Good Books On Programming With Threads?
uneek writes "I have been programming for several years now in a variety of languages, most recently C#, Java, and Python. I have never had to use threads for a solution in the past. Recently I have been incorporating them more in my solutions for
clients. I understand the theory behind them. However I am looking for a good book on
programming threads from an applied point of view. I am looking for one or more texts that provide thorough coverage and provide meaningful exercises. Anyone have any ideas?"
The Jacquard Loom involves programming of a sort, albeit without branching or computations. In that sense it's more like a translator, translating punches into patterns.

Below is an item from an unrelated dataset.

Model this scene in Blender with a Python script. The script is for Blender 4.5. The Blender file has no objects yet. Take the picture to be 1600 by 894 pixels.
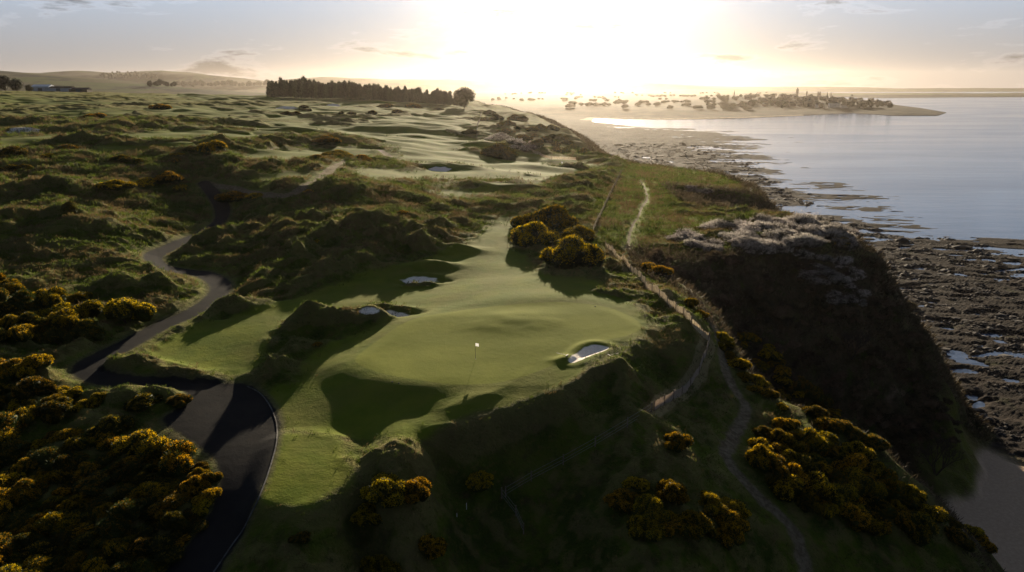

Sort of like printf for the clothing industry.
Knowledge is how to play a game, intelligence is how to win, wisdom is knowing what game to play.
First: Programming Erlang: Software for a Concurrent World
by Joe Armstrong
http://www.pragprog.com/titles/jaerlang/programming-erlang
The Erlang programming language is well suited to develop concurrent programs with.
The second book I'd recommend is
Distributed Systems: Principles and Paradigms, 2/E
by Andrew S. Tanenbaum
http://www.pearsonhighered.com/educator/academic/product/0,,0132392275,00%2Ben-USS_01DBC.html
Not specific to any programming language, but a very good introduction to the concepts and methods used developing distributed systems, as all multi-threaded programs are.
You don't need a book about threaded programming in Python.
You need two books: one about Python, one about threads. Concepts are universal and can be applied across as many languages as you want. It's like saying you need to re-take Calculus because you just learned French!
I found Little Book of Semaphores a good read.
My Master's Degree was in High Performance Computing from UC San Diego, and I taught parallel processing.
Yes, you're right that most new programmers out of college will screw up (and screw up badly) if they try to write a multithreaded application. Learning to write parallel applications requires more mind-bending mental gymnastics than, say, when you first learned to write recursive applications. That said, once you get a solid understanding of how safe parallel code should look like, and how it should work, it's fairly trivial to write code that works, and doesn't deadlock. From my experience, it takes about 3 to 6 months of pounding on parallel code to reach that state.
While it's not a trivial amount of time, given the importance parallel code has (and will increasingly have in the future), I don't think it's too great a hurdle to ask for people to learn this stuff. All talk about multi-core programming always boils down to "Well, we'll never find enough programmers who are able to write multi-threaded apps." Well... why?
I think it would be in the best interests of Intel and AMD to sponsor online college classes teaching how to do parallel coding. People aren't buying the new chips since code can't take advantage of it -- if they flip it around and make every program able to multithread (that could benefit from multithreading, as you point out, Amdahl's Law) then demand for their chips would surge, and they'd make the money back in billions.